= Your goal =
Extract every line from the records below that contains the word "pixels".

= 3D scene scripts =
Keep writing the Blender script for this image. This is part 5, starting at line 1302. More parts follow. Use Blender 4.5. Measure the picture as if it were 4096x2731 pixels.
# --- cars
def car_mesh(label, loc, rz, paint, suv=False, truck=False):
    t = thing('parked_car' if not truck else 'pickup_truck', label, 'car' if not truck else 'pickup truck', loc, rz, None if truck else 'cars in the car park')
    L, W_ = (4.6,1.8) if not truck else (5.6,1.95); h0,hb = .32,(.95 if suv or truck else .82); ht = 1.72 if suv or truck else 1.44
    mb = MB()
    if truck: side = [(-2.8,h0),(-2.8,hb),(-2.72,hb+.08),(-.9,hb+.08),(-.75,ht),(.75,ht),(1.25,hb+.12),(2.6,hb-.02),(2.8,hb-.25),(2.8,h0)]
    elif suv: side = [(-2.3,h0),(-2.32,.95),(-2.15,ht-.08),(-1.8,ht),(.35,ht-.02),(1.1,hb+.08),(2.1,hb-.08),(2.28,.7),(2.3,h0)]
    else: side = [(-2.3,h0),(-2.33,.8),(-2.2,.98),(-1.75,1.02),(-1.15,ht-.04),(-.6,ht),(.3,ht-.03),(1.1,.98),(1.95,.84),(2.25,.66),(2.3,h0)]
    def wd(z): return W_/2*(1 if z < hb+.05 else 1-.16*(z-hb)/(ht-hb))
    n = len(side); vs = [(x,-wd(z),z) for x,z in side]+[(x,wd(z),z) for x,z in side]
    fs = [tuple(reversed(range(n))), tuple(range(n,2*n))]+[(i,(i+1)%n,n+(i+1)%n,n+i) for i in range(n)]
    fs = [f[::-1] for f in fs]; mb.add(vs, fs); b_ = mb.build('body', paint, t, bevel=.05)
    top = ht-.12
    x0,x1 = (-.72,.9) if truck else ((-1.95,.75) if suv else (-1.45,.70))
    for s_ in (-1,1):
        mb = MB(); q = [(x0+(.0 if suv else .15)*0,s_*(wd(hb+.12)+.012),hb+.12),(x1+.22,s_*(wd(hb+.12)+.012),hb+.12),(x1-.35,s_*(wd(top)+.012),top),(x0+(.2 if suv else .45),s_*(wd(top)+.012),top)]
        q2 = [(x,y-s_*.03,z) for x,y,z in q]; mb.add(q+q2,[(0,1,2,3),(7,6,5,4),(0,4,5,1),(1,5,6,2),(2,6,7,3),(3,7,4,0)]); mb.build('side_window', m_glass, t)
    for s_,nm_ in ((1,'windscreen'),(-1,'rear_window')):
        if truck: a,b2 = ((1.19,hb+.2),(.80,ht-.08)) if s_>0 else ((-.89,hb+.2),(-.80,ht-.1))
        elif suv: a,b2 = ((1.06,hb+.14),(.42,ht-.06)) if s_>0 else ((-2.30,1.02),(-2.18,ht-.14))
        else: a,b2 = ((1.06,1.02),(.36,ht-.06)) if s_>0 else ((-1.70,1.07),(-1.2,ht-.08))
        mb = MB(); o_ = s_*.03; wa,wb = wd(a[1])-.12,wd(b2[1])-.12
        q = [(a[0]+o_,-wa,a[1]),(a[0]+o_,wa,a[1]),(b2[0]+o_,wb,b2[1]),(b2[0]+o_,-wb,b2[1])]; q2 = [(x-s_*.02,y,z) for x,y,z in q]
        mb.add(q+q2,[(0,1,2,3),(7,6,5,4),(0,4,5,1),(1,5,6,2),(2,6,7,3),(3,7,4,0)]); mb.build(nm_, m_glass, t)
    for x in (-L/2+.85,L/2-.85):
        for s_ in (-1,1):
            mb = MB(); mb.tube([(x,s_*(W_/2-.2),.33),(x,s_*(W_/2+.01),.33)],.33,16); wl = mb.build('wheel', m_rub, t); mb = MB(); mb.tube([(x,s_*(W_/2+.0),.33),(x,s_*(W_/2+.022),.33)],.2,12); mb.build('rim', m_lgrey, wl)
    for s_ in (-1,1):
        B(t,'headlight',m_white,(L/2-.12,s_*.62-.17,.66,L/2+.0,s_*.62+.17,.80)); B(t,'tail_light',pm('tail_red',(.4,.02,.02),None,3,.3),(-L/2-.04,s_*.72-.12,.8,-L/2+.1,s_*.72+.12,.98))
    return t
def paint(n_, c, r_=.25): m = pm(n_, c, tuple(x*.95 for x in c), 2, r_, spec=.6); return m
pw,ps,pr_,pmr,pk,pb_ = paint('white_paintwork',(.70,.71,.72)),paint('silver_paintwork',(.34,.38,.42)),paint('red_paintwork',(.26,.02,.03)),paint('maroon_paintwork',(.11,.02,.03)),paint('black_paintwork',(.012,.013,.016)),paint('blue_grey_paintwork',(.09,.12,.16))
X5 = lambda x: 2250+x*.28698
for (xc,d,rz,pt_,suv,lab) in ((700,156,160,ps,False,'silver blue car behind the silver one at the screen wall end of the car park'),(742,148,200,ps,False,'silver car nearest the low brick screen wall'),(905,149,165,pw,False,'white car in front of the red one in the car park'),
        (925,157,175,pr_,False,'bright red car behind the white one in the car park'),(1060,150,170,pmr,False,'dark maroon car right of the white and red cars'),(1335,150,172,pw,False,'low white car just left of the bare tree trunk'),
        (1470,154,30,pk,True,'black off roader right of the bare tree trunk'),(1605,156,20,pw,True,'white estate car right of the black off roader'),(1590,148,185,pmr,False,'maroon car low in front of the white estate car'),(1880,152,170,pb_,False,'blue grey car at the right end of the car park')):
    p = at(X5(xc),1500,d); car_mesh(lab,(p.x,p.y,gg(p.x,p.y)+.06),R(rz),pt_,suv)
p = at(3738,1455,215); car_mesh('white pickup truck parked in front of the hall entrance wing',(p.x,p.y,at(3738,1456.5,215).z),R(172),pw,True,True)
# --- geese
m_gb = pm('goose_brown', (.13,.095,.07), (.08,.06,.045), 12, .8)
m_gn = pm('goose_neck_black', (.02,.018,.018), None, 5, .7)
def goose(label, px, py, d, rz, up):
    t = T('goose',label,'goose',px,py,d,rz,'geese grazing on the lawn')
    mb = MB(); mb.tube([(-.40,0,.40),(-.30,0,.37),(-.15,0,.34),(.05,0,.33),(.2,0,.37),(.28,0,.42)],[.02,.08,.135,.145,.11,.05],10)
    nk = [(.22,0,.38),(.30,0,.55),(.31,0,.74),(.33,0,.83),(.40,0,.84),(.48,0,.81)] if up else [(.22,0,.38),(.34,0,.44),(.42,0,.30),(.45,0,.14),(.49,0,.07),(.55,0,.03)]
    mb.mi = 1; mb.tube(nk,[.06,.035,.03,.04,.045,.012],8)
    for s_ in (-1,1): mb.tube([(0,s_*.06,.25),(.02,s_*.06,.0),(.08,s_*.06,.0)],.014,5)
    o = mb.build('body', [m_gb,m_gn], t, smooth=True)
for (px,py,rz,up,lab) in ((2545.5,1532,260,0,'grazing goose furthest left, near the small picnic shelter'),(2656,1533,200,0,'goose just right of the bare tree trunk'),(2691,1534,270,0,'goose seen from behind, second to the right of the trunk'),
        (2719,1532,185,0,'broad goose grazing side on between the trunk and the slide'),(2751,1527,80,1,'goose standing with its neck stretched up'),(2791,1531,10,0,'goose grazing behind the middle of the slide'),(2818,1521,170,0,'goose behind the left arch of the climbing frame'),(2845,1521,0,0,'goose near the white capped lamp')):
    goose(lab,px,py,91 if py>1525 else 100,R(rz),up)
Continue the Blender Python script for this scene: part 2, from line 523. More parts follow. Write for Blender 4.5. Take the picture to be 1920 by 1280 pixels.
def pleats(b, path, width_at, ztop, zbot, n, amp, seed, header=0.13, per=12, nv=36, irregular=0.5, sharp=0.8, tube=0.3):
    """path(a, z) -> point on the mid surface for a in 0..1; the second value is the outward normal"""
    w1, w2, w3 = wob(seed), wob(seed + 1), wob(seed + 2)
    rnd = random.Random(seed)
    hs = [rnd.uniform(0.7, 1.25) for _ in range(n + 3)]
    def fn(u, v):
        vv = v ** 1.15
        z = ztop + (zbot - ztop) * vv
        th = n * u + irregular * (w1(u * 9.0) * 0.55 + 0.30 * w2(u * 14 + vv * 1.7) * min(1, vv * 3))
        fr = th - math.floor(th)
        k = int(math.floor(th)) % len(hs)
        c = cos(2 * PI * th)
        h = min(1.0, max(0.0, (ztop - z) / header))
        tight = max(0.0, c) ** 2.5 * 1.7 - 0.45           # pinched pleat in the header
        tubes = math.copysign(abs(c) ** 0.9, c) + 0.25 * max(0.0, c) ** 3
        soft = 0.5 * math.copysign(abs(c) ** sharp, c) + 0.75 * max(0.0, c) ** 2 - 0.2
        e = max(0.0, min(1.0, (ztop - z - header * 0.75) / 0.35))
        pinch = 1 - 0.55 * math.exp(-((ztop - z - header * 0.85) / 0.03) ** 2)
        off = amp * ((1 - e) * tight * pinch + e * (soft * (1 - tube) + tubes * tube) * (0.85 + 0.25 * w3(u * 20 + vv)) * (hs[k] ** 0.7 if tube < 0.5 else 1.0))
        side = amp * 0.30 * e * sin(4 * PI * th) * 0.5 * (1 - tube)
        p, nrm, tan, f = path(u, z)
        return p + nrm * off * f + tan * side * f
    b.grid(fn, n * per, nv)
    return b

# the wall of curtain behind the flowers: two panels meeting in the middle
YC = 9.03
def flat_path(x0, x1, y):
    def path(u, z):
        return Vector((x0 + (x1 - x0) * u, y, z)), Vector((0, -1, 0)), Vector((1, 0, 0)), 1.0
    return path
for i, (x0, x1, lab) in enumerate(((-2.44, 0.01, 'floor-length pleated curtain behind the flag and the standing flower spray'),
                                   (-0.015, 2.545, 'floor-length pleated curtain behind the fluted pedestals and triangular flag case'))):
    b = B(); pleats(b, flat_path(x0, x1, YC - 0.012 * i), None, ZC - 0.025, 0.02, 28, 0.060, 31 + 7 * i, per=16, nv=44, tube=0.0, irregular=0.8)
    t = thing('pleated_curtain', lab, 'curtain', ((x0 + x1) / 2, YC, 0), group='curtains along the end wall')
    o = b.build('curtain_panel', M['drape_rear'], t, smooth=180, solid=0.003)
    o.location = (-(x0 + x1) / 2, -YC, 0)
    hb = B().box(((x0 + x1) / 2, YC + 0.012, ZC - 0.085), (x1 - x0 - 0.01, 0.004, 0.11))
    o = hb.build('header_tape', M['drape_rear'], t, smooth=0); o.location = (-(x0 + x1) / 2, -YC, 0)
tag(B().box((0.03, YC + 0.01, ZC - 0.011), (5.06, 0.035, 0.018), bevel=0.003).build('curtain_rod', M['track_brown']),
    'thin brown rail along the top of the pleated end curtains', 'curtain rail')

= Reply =
Keep writing the Blender script for this image. This is part 5, starting at line 1302. More parts follow. Use Blender 4.5. Measure the picture as if it were 4096x2731 pixels.
Continue the Blender Python script for this scene: part 2, from line 523. More parts follow. Write for Blender 4.5. Take the picture to be 1920 by 1280 pixels.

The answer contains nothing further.